A pesar de su continua batalla contra las fuerzas persas, los romanos orientales –imperio que más tarde pasaría a ser conocido como el Imperio Bizantino– mantendrían su territorio prácticamente intacto por muchos siglos.
Una historia totalmente diferente tendría lugar en el Imperio Romano de Occidente. Muchas fueron las situaciones que se conjugaron para llevar a la crisis del otrora tan poderoso imperio. El imperio fue sacudido por los conflictos internos, así como las amenazas del exterior, especialmente de las tribus germánicas ya establecidas en las fronteras y al gran peso económico de la guerra constante.
Podríamos decir que Roma se derrumbó bajo su propio peso.
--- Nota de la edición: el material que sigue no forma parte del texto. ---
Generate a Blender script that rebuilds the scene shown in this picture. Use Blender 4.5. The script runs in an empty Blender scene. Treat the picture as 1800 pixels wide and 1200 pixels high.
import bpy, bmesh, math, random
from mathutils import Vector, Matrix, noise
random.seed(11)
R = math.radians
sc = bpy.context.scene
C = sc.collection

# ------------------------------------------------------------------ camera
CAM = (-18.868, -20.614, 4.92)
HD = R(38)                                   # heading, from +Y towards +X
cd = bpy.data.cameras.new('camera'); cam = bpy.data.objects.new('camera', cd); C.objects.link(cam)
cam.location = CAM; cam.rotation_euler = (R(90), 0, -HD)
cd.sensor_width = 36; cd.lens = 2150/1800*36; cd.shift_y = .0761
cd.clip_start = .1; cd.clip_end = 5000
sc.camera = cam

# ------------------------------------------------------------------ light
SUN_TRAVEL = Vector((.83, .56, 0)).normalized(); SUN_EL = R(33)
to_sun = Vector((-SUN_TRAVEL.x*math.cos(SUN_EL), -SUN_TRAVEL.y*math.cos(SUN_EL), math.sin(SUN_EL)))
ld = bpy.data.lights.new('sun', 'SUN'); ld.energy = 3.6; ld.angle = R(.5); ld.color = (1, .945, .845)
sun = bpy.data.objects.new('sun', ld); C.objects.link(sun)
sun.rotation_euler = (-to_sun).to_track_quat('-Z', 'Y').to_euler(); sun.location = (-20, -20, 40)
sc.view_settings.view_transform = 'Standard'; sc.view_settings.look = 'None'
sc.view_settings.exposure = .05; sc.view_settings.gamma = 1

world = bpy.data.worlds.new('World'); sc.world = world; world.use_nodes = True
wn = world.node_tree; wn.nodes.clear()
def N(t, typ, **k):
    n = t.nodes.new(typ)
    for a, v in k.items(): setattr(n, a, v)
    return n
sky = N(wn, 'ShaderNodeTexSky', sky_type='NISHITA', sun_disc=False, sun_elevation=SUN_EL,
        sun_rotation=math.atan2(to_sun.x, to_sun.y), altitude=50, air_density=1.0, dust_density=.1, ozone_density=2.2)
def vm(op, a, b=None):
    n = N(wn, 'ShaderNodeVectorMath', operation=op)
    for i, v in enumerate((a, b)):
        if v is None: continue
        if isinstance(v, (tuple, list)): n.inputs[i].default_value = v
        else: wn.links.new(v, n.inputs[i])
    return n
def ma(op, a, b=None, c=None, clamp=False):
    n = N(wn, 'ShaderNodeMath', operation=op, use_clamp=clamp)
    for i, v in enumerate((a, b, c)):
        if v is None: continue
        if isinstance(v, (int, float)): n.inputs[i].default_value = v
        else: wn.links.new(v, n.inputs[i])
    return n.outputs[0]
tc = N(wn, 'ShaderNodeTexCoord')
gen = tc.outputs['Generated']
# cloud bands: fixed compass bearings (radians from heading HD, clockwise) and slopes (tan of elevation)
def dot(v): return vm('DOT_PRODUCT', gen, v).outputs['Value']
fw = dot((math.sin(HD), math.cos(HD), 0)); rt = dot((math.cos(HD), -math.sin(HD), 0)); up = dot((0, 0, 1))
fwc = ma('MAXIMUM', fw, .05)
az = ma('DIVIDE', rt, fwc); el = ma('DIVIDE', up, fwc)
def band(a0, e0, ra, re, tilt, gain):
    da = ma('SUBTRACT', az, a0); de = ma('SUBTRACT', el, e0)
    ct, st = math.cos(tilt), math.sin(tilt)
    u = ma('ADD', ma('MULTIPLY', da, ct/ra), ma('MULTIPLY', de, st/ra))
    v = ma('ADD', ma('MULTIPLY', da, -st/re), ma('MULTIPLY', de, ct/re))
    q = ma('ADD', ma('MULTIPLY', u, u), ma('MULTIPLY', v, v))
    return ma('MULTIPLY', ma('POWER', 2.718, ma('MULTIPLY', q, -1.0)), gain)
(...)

Paulatinamente fue viviendo la pérdida de sus provincias, una por una: Gran Bretaña alrededor de 410, y España y el norte de África por el 430. Atila y sus hunos invadieron la Galia e Italia alrededor del 450, sacudiendo los cimientos del imperio. En septiembre de 476, un príncipe llamado germánico Odoacro obtuvo el control del ejército romano en Italia. Después de deponer al último emperador de Occidente, Rómulo Augusto, las tropas de Odoacro, proclamado rey de Italia, ponen el punto final a la larga historia de la antigua Roma.